ピークは過ぎた気配があるとはいえ、まだまだ酷暑は続く。
午後遅く、表参道から南青山方面へ。マンションの一室にある「古書 日月堂」店主の佐藤真砂さんを訪ねる。先週お会いしたとき話題に上った連載執筆の件を具体的に話し合う。うまく軌道に乗ればいいのだが。
五時になったので日月堂を辞去し、そこから目と鼻の距離にあるブルーノート東京まで歩く。今夜はここで矢野顕子のライヴがあるのだ。つい先日知って、慌ててネットで予約した。
彼女の生演奏はちょうど一年前、昨年の8月28日に北沢タウンホールで「吉野金次の復帰を願う緊急コンサート」(
→ここ)で聴いて以来だ。小さな会場で聴くということでは、遠い昔、渋谷のジァンジァンでのソロ・コンサート以来だろうか。それだと二十五年ぶりくらいになろう。
小生の知っているライヴハウスといえば草創期の1970年代。その時代の記憶が刷り込まれているので、クールに垢抜けたブルーノート東京のような空間ではいささか気遅れしてしまう。
自由席だが早めに入場したので、ピアノに近い場所をしっかりキープ。ギネス・ビールとサンドウィッチを注文し、ひとりチビチビ飲み食いしていたらいつしか開演時刻の七時になった。
今日の演奏は矢野顕子(vo, pf)、アンソニー・ジャクソン(b)、クリフ・アーモンド(ds)のトリオ。もう十一年間も続けているそうだが、この三人で聴くのは小生はもちろん初めて。さすがに息があっている、というか、それぞれが遠慮なくソロを炸裂させ、しかも破綻しないという盟友的な関係。そのことは視覚的にも明らかだ。ただ、個人的な好みをいえば、線は細くとも矢野の歌唱に繊細に反応できる日本人同士のセッションのほうがありがたいのであるが…。
冒頭の「BAKABON」から最後の「ラーメンたべたい」まで全十曲。一時間がアッという間だ。
1975年にデビュー前の彼女を聴いた体験を自慢するわりに、小生は矢野顕子の勤勉な聴き手とは到底いえず、ずっと疎遠にしていた時代もあるので、知らない曲も多く、ここで全曲目を書き記すことができないのが残念。とはいえ、鍾愛の曲「わたしたち」「ごはんができたよ」、細野さんの「相合傘」までが間近に聴けたものだから大満足。幸福で胸がいっぱいになった。

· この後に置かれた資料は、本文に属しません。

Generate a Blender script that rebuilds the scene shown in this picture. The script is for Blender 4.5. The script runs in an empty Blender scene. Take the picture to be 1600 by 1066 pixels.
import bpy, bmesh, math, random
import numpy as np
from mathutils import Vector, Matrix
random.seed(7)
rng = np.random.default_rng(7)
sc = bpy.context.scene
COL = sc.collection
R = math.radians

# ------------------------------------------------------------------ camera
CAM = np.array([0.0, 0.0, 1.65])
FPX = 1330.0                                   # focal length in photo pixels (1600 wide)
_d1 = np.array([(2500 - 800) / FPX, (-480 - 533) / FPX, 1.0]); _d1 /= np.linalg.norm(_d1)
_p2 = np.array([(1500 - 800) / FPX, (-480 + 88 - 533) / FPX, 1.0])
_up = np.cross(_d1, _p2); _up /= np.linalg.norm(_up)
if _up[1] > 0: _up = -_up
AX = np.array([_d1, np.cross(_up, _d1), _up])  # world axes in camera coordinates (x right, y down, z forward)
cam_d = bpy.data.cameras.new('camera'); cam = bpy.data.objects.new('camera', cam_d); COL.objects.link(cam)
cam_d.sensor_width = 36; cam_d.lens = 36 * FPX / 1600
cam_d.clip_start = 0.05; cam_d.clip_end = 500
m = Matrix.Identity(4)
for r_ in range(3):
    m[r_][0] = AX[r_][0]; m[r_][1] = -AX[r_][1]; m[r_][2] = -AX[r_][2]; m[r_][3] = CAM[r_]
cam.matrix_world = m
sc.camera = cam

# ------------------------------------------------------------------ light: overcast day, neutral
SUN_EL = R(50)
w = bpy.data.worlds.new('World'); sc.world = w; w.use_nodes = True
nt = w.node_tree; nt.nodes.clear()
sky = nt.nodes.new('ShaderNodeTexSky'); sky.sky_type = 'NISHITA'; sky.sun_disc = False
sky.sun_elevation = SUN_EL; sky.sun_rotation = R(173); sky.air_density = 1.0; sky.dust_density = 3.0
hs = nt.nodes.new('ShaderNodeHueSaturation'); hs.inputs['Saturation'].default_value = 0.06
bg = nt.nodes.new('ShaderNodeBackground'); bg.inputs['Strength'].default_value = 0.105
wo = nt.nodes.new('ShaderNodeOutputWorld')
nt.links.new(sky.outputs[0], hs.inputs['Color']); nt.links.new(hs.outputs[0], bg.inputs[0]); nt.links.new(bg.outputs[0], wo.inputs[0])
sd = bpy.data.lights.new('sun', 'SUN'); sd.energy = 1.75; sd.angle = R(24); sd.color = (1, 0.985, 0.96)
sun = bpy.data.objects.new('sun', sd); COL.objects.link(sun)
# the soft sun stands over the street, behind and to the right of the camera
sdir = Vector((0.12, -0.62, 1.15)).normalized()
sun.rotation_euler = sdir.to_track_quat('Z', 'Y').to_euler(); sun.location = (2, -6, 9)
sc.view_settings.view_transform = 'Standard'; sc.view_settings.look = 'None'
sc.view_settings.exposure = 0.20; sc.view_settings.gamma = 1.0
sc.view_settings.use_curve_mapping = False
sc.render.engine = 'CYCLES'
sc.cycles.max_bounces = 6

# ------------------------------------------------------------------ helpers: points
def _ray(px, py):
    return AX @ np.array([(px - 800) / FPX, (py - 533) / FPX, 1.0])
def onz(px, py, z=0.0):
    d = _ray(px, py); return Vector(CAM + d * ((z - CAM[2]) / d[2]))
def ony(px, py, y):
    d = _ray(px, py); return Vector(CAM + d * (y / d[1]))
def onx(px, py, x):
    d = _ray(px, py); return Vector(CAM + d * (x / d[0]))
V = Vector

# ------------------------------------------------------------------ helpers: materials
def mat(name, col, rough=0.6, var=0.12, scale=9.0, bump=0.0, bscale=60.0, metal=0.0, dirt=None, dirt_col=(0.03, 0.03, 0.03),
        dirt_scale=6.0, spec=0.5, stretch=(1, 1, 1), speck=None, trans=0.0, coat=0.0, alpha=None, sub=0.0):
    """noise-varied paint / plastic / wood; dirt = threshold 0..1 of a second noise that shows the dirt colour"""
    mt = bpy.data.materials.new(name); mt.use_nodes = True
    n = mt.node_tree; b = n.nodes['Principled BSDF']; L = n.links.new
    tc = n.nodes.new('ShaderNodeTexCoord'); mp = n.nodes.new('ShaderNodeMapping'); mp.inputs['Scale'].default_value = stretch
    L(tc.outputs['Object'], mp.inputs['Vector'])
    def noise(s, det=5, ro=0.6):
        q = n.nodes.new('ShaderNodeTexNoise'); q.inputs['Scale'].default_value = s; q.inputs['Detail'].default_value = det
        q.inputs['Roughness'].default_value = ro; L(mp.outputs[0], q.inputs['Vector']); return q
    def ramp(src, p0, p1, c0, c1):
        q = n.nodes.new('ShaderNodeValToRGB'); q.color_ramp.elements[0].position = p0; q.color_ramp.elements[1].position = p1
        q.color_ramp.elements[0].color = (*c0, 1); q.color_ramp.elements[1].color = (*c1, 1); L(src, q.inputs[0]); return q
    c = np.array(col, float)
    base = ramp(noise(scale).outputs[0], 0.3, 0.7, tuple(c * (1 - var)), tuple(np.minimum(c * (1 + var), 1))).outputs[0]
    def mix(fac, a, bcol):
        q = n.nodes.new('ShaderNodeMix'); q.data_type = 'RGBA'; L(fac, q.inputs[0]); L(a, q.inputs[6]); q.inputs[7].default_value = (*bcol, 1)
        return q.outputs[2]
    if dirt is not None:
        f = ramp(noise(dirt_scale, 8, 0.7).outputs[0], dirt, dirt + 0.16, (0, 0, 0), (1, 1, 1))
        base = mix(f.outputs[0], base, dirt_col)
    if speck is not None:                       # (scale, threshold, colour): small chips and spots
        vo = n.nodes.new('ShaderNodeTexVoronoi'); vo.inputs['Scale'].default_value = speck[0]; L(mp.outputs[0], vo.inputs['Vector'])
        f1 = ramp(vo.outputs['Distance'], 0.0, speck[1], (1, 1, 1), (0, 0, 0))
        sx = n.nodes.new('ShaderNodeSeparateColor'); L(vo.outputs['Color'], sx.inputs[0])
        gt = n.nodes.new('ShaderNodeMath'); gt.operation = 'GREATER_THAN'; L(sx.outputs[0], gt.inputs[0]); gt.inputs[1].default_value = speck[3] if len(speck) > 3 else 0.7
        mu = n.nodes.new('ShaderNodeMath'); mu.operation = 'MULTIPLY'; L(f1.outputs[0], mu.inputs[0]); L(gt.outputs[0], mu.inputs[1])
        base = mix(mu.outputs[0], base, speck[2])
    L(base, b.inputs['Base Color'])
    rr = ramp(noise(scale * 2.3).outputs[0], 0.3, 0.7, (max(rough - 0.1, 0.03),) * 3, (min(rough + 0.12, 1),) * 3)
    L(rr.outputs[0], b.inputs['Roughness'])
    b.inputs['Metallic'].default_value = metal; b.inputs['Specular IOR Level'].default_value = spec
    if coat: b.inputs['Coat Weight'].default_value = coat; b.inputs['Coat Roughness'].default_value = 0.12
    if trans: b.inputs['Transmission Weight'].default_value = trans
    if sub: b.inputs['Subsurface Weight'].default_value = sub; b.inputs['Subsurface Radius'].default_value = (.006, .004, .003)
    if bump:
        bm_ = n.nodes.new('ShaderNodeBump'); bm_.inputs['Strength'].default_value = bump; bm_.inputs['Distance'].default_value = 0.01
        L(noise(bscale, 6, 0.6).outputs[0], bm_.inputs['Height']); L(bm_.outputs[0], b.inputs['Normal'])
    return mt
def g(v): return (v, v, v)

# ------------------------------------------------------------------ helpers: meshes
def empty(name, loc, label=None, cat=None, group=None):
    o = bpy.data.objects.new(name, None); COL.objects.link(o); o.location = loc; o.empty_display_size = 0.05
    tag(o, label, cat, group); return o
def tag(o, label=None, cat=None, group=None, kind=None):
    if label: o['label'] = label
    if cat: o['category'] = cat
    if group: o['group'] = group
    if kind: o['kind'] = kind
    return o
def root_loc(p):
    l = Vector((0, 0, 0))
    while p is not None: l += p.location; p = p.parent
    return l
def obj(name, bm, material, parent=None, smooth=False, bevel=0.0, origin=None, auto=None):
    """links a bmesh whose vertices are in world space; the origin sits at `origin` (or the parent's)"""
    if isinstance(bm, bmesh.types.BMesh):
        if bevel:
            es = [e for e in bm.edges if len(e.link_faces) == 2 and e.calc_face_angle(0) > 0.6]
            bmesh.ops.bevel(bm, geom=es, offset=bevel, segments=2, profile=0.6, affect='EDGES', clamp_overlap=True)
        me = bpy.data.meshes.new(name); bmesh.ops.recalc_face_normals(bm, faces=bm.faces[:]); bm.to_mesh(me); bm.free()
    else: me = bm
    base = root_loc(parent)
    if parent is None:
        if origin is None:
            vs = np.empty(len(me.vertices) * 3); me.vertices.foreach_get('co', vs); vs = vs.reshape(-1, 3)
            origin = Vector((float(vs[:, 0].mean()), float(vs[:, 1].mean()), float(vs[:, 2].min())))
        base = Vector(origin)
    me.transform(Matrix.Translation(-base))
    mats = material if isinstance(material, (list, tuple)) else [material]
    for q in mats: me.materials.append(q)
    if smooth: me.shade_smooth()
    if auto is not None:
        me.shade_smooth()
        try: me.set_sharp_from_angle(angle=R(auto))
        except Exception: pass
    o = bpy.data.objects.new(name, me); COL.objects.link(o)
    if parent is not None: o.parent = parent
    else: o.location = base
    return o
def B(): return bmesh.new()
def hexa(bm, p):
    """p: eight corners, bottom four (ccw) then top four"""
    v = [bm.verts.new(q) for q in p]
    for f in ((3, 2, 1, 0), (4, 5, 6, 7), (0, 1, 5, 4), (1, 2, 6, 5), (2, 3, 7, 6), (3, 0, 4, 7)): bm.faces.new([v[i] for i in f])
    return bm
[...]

矢野顕子の歌はだらけた日常に喝を入れる。惰夫をして起たしむる音楽なのだ。
そのことは1988年に「グラノーラ・コンサート」を聴いたとき痛感した。彼女のような天才と卑小なオノレをひき較べては申し訳ないのだが、それでも「もっとしっかりせねば」と思わせるパワーがたしかに彼女には備わっている。そうだ、と帰りの夜道でひとりごちた、僕も僕なりに頑張らなくっちゃ!